• **GOAL OF THE EXERCISE**
Repeat the lines of the data that follow, please, starting at the first and stopping after the one with "0), M_floor, smooth=0)".
-- -- --
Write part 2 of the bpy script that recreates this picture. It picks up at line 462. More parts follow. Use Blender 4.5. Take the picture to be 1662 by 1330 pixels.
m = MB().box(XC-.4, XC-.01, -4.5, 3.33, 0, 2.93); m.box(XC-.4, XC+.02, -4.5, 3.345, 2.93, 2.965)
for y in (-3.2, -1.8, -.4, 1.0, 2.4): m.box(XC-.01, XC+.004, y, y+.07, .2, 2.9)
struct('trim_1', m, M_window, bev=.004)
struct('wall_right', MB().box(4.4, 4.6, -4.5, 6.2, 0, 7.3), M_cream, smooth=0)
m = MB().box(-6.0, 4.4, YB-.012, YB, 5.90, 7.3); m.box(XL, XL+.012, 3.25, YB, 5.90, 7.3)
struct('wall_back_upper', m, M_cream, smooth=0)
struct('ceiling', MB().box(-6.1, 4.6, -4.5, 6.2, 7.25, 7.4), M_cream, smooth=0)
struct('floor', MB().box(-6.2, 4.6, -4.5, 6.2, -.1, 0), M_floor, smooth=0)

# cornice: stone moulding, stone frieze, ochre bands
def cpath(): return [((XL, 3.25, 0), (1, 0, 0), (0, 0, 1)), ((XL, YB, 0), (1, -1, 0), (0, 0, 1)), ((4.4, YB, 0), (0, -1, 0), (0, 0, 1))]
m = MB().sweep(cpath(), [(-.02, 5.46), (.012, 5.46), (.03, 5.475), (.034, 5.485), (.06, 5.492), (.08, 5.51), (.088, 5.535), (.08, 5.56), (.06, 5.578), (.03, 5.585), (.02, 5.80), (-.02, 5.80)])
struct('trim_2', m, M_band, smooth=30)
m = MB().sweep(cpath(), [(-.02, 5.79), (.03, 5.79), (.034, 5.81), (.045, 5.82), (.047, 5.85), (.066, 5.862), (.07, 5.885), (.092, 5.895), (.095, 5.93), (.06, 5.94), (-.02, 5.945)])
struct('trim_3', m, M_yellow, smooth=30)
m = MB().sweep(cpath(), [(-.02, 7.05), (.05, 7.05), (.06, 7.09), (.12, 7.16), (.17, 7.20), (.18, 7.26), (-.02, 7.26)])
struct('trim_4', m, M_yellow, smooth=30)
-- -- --
• **SOLUTION FOR THIS EXERCISE**
Write part 2 of the bpy script that recreates this picture. It picks up at line 462. More parts follow. Use Blender 4.5. Take the picture to be 1662 by 1330 pixels.
m = MB().box(XC-.4, XC-.01, -4.5, 3.33, 0, 2.93); m.box(XC-.4, XC+.02, -4.5, 3.345, 2.93, 2.965)
for y in (-3.2, -1.8, -.4, 1.0, 2.4): m.box(XC-.01, XC+.004, y, y+.07, .2, 2.9)
struct('trim_1', m, M_window, bev=.004)
struct('wall_right', MB().box(4.4, 4.6, -4.5, 6.2, 0, 7.3), M_cream, smooth=0)
m = MB().box(-6.0, 4.4, YB-.012, YB, 5.90, 7.3); m.box(XL, XL+.012, 3.25, YB, 5.90, 7.3)
struct('wall_back_upper', m, M_cream, smooth=0)
struct('ceiling', MB().box(-6.1, 4.6, -4.5, 6.2, 7.25, 7.4), M_cream, smooth=0)
struct('floor', MB().box(-6.2, 4.6, -4.5, 6.2, -.1, 0), M_floor, smooth=0)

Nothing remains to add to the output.